What you are asked to do
Output the material beneath exactly, leaving nothing out.

Dataset extract
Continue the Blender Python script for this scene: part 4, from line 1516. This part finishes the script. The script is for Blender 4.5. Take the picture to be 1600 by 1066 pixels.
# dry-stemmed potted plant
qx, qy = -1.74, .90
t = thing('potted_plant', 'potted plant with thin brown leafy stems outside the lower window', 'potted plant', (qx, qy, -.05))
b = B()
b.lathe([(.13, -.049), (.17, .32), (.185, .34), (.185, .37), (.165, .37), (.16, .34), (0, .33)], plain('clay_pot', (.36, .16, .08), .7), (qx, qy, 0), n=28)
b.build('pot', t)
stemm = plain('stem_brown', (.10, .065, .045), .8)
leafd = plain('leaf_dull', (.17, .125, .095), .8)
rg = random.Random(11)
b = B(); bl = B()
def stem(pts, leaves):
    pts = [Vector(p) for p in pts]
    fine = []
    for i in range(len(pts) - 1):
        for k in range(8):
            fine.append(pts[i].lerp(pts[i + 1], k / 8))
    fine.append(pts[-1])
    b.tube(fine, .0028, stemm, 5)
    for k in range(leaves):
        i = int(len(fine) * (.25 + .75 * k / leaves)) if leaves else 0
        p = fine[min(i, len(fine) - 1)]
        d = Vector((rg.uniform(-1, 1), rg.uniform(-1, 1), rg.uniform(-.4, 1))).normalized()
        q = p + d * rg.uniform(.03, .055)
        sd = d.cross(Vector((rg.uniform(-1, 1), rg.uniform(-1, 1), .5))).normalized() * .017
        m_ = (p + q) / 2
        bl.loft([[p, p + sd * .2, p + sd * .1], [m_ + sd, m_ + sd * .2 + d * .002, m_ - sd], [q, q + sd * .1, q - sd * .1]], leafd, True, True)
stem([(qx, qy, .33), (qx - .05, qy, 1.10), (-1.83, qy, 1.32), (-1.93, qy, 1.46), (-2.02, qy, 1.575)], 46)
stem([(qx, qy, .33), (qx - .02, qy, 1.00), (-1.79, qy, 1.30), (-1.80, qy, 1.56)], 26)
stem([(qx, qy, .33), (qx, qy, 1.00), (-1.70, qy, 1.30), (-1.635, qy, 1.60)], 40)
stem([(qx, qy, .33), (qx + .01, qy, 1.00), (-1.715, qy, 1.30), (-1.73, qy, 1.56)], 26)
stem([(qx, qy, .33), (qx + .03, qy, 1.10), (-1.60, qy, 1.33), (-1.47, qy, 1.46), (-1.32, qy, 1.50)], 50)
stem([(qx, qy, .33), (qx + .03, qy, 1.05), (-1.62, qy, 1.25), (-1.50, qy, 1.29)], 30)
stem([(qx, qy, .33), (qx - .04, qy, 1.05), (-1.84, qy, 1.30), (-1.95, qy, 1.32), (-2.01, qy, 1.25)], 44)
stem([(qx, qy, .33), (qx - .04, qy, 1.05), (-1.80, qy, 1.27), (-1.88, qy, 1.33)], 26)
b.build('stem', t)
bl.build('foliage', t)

Solution below
Continue the Blender Python script for this scene: part 4, from line 1516. This part finishes the script. The script is for Blender 4.5. Take the picture to be 1600 by 1066 pixels.
# dry-stemmed potted plant
qx, qy = -1.74, .90
t = thing('potted_plant', 'potted plant with thin brown leafy stems outside the lower window', 'potted plant', (qx, qy, -.05))
b = B()
b.lathe([(.13, -.049), (.17, .32), (.185, .34), (.185, .37), (.165, .37), (.16, .34), (0, .33)], plain('clay_pot', (.36, .16, .08), .7), (qx, qy, 0), n=28)
b.build('pot', t)
stemm = plain('stem_brown', (.10, .065, .045), .8)
leafd = plain('leaf_dull', (.17, .125, .095), .8)
rg = random.Random(11)
b = B(); bl = B()
def stem(pts, leaves):
    pts = [Vector(p) for p in pts]
    fine = []
    for i in range(len(pts) - 1):
        for k in range(8):
            fine.append(pts[i].lerp(pts[i + 1], k / 8))
    fine.append(pts[-1])
    b.tube(fine, .0028, stemm, 5)
    for k in range(leaves):
        i = int(len(fine) * (.25 + .75 * k / leaves)) if leaves else 0
        p = fine[min(i, len(fine) - 1)]
        d = Vector((rg.uniform(-1, 1), rg.uniform(-1, 1), rg.uniform(-.4, 1))).normalized()
        q = p + d * rg.uniform(.03, .055)
        sd = d.cross(Vector((rg.uniform(-1, 1), rg.uniform(-1, 1), .5))).normalized() * .017
        m_ = (p + q) / 2
        bl.loft([[p, p + sd * .2, p + sd * .1], [m_ + sd, m_ + sd * .2 + d * .002, m_ - sd], [q, q + sd * .1, q - sd * .1]], leafd, True, True)
stem([(qx, qy, .33), (qx - .05, qy, 1.10), (-1.83, qy, 1.32), (-1.93, qy, 1.46), (-2.02, qy, 1.575)], 46)
stem([(qx, qy, .33), (qx - .02, qy, 1.00), (-1.79, qy, 1.30), (-1.80, qy, 1.56)], 26)
stem([(qx, qy, .33), (qx, qy, 1.00), (-1.70, qy, 1.30), (-1.635, qy, 1.60)], 40)
stem([(qx, qy, .33), (qx + .01, qy, 1.00), (-1.715, qy, 1.30), (-1.73, qy, 1.56)], 26)
stem([(qx, qy, .33), (qx + .03, qy, 1.10), (-1.60, qy, 1.33), (-1.47, qy, 1.46), (-1.32, qy, 1.50)], 50)
stem([(qx, qy, .33), (qx + .03, qy, 1.05), (-1.62, qy, 1.25), (-1.50, qy, 1.29)], 30)
stem([(qx, qy, .33), (qx - .04, qy, 1.05), (-1.84, qy, 1.30), (-1.95, qy, 1.32), (-2.01, qy, 1.25)], 44)
stem([(qx, qy, .33), (qx - .04, qy, 1.05), (-1.80, qy, 1.27), (-1.88, qy, 1.33)], 26)
b.build('stem', t)
bl.build('foliage', t)